The two obviously enjoy each other’s company, and that apparently rubs off on customers.

“We usually know everybody’s name,” Momsie said. “The summer people that go away for the winter, we’re always happy to see them back in here. We’ve got regular customers every season, every week.”

“You really develop a rapport with a lot of them,” Pam added. “Sometimes they just come in to say, ‘Hey’ come in and see how we’re doing. Our seasonal birds, they check in and check out so we don’t worry about them all winter.”

“We’ve got good people. You get to know customers,” Momsie said.

But it’s not all fresh linen and lace in the laundry business. Three very different things take the shine off the business, with the biggest challenge being keeping the machines working.

“My husband does all the maintenance. Not too thrilled sometimes, but…” Momsie said, drifting off to let you find your own conclusion to that.

The second thing is vandalism and theft at the laundromat.

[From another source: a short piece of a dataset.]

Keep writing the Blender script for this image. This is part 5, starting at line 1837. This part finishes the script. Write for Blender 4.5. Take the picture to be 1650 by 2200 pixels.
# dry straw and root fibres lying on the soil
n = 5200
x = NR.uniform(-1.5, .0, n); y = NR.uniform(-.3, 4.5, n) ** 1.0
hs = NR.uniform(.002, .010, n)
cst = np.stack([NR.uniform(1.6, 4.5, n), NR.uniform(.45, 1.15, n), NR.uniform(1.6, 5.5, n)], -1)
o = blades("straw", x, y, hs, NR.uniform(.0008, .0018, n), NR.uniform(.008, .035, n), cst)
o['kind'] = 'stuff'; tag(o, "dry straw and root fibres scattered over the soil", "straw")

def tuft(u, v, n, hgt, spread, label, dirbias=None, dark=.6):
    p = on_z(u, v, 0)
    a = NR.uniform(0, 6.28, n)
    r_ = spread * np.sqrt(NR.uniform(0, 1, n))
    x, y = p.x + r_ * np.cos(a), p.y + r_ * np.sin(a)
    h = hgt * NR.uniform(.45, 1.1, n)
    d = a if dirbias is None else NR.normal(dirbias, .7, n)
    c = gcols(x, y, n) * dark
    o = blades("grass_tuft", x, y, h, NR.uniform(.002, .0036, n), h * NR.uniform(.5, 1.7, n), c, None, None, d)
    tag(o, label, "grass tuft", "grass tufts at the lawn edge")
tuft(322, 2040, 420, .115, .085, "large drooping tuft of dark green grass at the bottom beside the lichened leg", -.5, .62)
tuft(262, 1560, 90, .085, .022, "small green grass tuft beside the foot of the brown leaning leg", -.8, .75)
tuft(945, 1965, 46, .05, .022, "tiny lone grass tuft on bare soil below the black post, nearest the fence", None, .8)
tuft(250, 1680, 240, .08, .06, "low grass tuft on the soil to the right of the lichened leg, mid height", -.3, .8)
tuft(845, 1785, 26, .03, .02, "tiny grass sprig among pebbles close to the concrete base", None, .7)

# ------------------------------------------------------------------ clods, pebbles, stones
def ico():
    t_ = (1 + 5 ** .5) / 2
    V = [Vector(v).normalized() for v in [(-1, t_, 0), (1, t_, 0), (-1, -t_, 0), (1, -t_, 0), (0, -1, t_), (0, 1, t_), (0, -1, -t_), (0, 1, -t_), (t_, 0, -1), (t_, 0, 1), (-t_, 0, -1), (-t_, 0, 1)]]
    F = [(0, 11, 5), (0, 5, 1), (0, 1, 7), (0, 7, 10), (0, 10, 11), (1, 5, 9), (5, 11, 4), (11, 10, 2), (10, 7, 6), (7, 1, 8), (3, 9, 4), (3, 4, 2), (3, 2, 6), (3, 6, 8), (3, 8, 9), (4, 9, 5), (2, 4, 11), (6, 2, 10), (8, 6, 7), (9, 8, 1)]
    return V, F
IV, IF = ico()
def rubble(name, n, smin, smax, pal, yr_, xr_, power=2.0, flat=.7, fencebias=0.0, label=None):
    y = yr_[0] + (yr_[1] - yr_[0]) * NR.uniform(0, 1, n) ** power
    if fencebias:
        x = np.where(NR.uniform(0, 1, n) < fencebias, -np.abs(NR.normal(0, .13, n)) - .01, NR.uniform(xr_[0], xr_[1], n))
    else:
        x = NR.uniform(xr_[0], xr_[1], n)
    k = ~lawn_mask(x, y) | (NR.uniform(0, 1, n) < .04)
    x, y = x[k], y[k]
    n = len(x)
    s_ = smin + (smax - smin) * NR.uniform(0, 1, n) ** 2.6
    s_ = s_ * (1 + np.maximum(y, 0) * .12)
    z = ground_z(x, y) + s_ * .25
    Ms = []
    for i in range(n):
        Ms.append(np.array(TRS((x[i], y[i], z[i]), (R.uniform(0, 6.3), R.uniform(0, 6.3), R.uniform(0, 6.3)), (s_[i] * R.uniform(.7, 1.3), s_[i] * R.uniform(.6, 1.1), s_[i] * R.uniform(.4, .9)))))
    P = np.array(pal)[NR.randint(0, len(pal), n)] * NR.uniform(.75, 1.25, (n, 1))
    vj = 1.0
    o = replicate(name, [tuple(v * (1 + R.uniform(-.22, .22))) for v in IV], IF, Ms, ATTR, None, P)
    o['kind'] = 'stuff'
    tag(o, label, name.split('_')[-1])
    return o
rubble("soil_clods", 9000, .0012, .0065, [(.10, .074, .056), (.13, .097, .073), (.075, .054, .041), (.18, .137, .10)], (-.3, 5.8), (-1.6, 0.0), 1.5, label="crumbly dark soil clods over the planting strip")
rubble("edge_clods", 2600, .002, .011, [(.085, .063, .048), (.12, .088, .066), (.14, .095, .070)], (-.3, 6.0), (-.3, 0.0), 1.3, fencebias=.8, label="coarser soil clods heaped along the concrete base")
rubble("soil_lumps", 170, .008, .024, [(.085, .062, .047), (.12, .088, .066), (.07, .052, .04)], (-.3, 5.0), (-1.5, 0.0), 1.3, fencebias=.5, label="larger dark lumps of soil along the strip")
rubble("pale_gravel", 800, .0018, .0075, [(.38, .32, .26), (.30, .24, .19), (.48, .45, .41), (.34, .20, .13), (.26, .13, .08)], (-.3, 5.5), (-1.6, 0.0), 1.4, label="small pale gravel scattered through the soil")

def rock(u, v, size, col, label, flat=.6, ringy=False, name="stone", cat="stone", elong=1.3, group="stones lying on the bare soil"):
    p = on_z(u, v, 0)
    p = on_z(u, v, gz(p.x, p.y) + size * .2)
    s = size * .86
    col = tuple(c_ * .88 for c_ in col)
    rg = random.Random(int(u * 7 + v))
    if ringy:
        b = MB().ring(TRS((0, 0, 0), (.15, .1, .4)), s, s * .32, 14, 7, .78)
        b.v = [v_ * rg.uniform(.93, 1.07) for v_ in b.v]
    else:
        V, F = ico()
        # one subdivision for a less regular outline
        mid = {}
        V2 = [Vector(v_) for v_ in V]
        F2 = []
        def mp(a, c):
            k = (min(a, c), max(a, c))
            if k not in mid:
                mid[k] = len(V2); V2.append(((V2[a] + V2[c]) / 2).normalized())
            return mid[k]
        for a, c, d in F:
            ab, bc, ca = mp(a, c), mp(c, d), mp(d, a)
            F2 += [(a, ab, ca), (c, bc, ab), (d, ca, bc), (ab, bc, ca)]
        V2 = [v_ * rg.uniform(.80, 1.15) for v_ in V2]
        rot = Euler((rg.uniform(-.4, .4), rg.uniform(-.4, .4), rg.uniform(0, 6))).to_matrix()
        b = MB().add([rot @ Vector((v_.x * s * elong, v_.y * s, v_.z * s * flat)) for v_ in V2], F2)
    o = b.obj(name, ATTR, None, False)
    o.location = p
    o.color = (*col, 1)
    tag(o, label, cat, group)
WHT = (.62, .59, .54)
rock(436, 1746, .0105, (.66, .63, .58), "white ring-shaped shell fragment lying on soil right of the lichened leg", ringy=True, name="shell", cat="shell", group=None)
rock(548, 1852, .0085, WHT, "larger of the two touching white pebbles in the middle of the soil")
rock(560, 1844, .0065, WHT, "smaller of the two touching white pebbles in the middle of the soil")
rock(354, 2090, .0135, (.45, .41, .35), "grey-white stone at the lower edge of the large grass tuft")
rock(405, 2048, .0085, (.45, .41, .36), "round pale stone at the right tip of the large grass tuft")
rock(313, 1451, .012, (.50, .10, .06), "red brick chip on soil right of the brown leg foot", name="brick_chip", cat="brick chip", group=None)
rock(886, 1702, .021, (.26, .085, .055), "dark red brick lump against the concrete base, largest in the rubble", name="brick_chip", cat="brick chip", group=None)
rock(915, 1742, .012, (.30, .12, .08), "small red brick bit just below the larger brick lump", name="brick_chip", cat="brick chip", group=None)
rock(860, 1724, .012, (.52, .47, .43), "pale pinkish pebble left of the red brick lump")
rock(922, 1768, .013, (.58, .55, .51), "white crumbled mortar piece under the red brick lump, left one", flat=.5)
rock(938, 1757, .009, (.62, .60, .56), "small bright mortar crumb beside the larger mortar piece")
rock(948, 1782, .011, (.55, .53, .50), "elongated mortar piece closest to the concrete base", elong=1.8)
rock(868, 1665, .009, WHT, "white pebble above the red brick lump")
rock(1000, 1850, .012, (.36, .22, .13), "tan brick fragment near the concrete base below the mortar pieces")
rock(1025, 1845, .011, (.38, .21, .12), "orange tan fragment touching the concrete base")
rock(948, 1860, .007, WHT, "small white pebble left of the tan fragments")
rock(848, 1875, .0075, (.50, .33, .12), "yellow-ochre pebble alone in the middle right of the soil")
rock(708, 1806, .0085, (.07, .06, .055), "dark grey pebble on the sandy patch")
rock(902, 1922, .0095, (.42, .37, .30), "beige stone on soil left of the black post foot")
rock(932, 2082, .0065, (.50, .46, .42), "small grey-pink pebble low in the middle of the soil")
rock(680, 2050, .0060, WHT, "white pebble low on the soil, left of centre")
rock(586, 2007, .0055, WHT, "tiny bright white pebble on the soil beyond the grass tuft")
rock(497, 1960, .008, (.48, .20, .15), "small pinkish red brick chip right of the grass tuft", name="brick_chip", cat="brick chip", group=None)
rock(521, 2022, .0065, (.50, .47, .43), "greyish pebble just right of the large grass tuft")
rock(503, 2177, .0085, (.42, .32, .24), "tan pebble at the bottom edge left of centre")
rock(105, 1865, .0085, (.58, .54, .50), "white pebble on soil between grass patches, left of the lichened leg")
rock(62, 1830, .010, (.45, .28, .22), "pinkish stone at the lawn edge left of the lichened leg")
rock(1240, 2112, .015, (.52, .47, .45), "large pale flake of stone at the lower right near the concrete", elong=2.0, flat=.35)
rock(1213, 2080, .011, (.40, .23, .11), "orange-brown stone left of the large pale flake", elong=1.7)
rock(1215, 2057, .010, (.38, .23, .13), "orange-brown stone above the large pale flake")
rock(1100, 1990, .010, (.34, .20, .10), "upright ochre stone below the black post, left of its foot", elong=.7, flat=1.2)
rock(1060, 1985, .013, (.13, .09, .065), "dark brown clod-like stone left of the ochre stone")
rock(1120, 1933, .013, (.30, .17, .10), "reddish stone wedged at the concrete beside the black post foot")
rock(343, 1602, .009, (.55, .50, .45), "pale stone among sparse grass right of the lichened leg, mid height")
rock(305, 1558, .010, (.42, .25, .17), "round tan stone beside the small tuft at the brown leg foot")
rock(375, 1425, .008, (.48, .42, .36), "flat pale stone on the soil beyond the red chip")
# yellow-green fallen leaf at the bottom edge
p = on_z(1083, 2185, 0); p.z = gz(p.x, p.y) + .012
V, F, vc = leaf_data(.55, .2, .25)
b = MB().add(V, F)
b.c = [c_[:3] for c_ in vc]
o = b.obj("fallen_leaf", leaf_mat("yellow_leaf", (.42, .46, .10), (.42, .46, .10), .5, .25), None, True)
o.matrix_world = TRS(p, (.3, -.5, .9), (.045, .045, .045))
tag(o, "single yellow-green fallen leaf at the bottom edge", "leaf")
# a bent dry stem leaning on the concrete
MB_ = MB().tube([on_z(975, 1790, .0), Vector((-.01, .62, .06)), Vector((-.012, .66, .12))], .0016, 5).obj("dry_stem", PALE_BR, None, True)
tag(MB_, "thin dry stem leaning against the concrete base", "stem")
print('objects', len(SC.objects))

“One night I came in here to close up and the top of one of my white washers was gone,” she said. “Somebody ripped off the top, I don’t know how. They wanted the money, but there was no money because I had already emptied it out. They ruined it for nothing. I called the police and said if you see the top of a white washer running around, it belongs to Tip-Top Laundry. Otherwise, we’ve got some people who come in and take spray cans in the bathroom or soap left out on the sink. You don’t know.”

The final major problem in the cleaning business is people who attempt to fix stains themselves.

“Now they’ve got that Dryel stuff. They use it and then bring it to us to fix it,” Momsie said, referring to a popular home “dry cleaning” preparation.

“That’s probably the No. 1 thing I tell people,” Pam added, “if you’ve got something, just leave it. Don’t do anything. Don’t put water, don’t rub on it.”

“And then they put Shout on dry cleaning stuff and we can’t dry clean that,” Momsie said.

“We’ve pretty much seen it all. Nothing surprises us,” Pam said.

Which brings up the “No Rush Jobs” posted by the cash register.

“They want us to dry clean it and press it now,” Momsie said.

“I think they’re used to the bigger cities. We’re a slower pace here,” Pam said.

“Yeah,” Momsie said. “It takes a good week, unless it’s an unexpected funeral. I’ll break my back just to get something for a funeral done.”